Better in power tempering his party's natural aversion to the Continent than outside shouting alone against the wind, you might argue. Come the prime ministership, if it ever came, and we would have an instinctively pro-European premier determining events.

But it doesn't work that way. Think of Tony Blair, who expressed such a desire to put Britain back at the heart of Europe before he came to power. Since then, on every single major issue, he has done the opposite and kept his and the country's distance from European developments. It's not that he's changed his mind, necessarily. It's just that the politics never work the European way.

There is nothing wrong with seeking the prime ministership. Indeed it would be somewhat suspicious if a senior politicians didn't hanker after the top job. It is one of the ironies of politics that the public wants its leaders to behave as if they were above personal ambition yet would dismiss them as marginal if they really were.

And yet there is a difference, which most of the public readily sense, between those politicians interested primarily in possession and those with a wider vision of the game.

The distinction has come out very clearly in all the documentaries and discussions that have accompanied the 60th anniversary of the end of the Second World War. TV companies have often been criticised for being over-obsessed by the war, but the recent spate of programmes about relations between the victors (Channel 4), the year 1945 (the History Channel) and the post-war occupations (BBC2) have been revelatory.

Besides showing up just how far historians still disagree on who were the heroes and villains of the time, they have pointed yet again to how the failure of understanding and policy early on led to most of the problems following. Churchill's standing goes up as new evidence of Russian ruthlessness emerges and his warnings seem more prescient. Roosevelt and Truman's (as Eisenhower's and MacArthur's) stars are fading, as the archives of Stalin's expansionism and Hirohito's complicity come to light.

One doesn't want to exaggerate the problems of today through false comparison, but Europe is unquestionably at a historic point. On the one side, there are powerful pressures pulling it down and apart, socially as much as economically and politically. On the other, there are huge opportunities opening up in terms of its potential expansion and its place in a globalising world.

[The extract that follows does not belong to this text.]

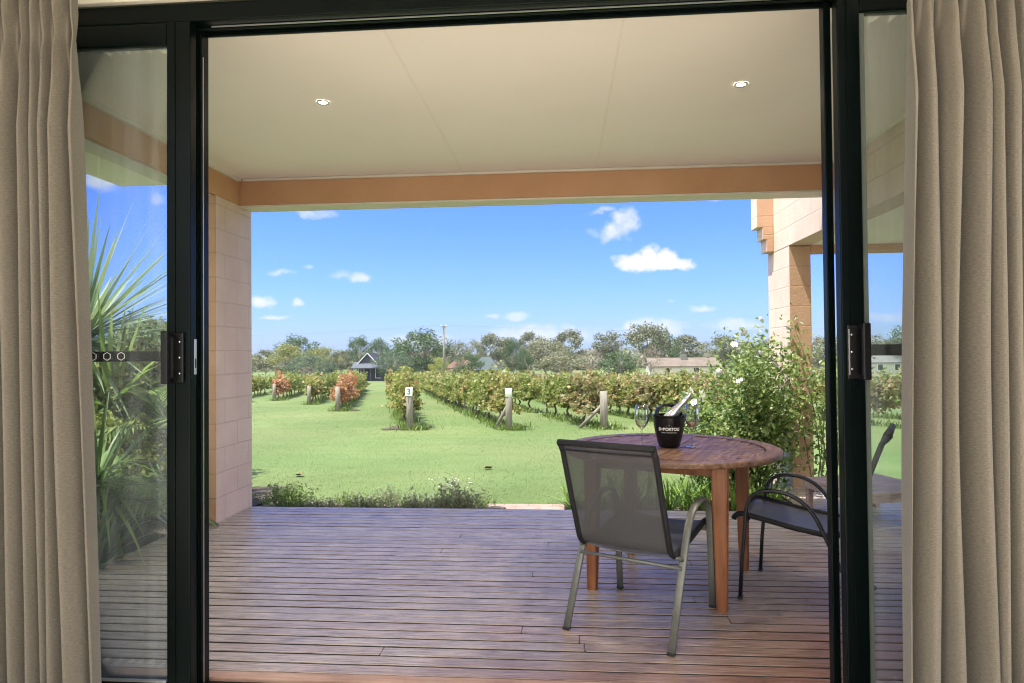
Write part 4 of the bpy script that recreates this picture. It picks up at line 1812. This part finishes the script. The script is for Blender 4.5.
def prism(mb, x0, x1, y0, y1, ze, zr, axis='x', mi=0, th=.15, ov=.3):
    """gable roof: ridge along axis"""
    if axis == 'x':
        ym = (y0 + y1) / 2
        for (ya, yb) in ((y0 - ov, ym), (y1 + ov, ym)):
            sl_ = (zr - ze) / (ym - y0)
            zl = ze - ov * sl_
            mb.add([(x0 - ov, ya, zl), (x1 + ov, ya, zl), (x1 + ov, yb, zr), (x0 - ov, yb, zr), (x0 - ov, ya, zl + th), (x1 + ov, ya, zl + th), (x1 + ov, yb, zr + th), (x0 - ov, yb, zr + th)],
                   [(0, 1, 2, 3), (4, 7, 6, 5), (0, 4, 5, 1), (1, 5, 6, 2), (2, 6, 7, 3), (3, 7, 4, 0)], mi)
    else:
        xm = (x0 + x1) / 2
        for (xa, xb) in ((x0 - ov, xm), (x1 + ov, xm)):
            sl_ = (zr - ze) / (xm - x0)
            zl = ze - ov * sl_
            mb.add([(xa, y0 - ov, zl), (xa, y1 + ov, zl), (xb, y1 + ov, zr), (xb, y0 - ov, zr), (xa, y0 - ov, zl + th), (xa, y1 + ov, zl + th), (xb, y1 + ov, zr + th), (xb, y0 - ov, zr + th)],
                   [(0, 1, 2, 3), (4, 7, 6, 5), (0, 4, 5, 1), (1, 5, 6, 2), (2, 6, 7, 3), (3, 7, 4, 0)], mi)


# navy house at the end of the grass lane
Y = 100
g = gz(Y)
t = empty('navy_house', (px2x(365, Y), Y, g), 0, 'dark navy gabled house with white barge boards and verandah at the end of the lane', 'house')
gt = topz(364, 353.5, Y) - g
ge = topz(364, 363, Y) - g
ve = topz(364, 368.5, Y) - g
vt = topz(364, 364.5, Y) - g
mb = MB()
mb.box(-1.8, 2.6, 1.5, 7, 0, ve + .5)
mb.add([(-1.55, 1.2, ge - .2), (1.7, 1.2, ge - .2), (.08, 1.2, gt - .15), (-1.55, 3.2, ge - .2), (1.7, 3.2, ge - .2), (.08, 3.2, gt - .15)], [(0, 1, 2), (5, 4, 3), (0, 3, 4, 1), (1, 4, 5, 2), (2, 5, 3, 0)])
mb.build('wall', 'wall_navy', t)
mb = MB()
prism(mb, -1.8, 2.6, 1.5, 7, ve + .5, ge + .1, 'x', 0, .12, .2)
prism(mb, -1.6, 1.75, 1.1, 5, ge - .25, gt, 'y', 0, .1, .15)
mb.build('roof', 'roof_navy', t)
mb = MB()
for sx in (-1, 1):
    mb.bar((.08 + sx * 1.85, .9, ge - .42), (.08, .9, gt + .06), .08, .17, (0, 1, 0))
mb.build('barge_board', 'white_board', t)
mb = MB()
mb.add([(-2.1, -.6, ve), (2.9, -.6, ve), (2.9, 1.5, vt + .25), (-2.1, 1.5, vt + .25), (-2.1, -.6, ve + .12), (2.9, -.6, ve + .12), (2.9, 1.5, vt + .37), (-2.1, 1.5, vt + .37)],
       [(0, 3, 2, 1), (4, 5, 6, 7), (0, 1, 5, 4), (1, 2, 6, 5), (2, 3, 7, 6), (3, 0, 4, 7)])
mb.build('verandah_roof', 'roof_slate', t)
for x in (-1.95, -.6, 1.0, 2.7):
    mb = MB()
    mb.box(x - .07, x + .07, -.5, -.36, 0, ve)
    mb.build('verandah_post', 'wall_navy', t)
for x, w in ((-1.1, 1.0), (.2, .9), (1.7, 1.0)):
    mb = MB()
    mb.box(x - w / 2, x + w / 2, 1.42, 1.49, .4 if w == 1 else .05, 2.0)
    f_ = mb.build('window' if w == 1 else 'door', 'white_board' if w == 1 else 'roof_navy', t)
    if w == 1:
        mb = MB()
        mb.box(x - w / 2 + .08, x + w / 2 - .08, 1.40, 1.43, .48, 1.92)
        mb.build('pane', 'glass_dark', f_)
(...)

The troubles of the euro are obviously about the strains of a one-size-fits-all monetary policy. But, more fundamentally, they are also about the problems of growth, unemployment and activity that now beset the continent and are beginning - should anyone dare challenge the Chancellor's complacency - in the UK.

Ken Clarke's betrayal doesn't lie in his simple appreciation that joining the euro is not on the British agenda for a long time yet, if ever. That is obviously true for the moment, although events could change more rapidly than Clarke's 10-year horizon. It lies in his acceptance, implicit throughout the Central Banker interview, that Britain has no interest or role in what is happening on the continent; that Europe is something entirely separate from us. So long as things are going reasonably well here, we can sit back and look on the continent as if we looking at developments in Patagonia.

There may well be good reasons for seeing Ken Clarke at the head of the Conservatives. He would be good for politics and the party. But there are other ordinary politicians applying for that job. Europe, and its cause in Britain, needs an extraordinary one in its present state. It seems it has just lost one.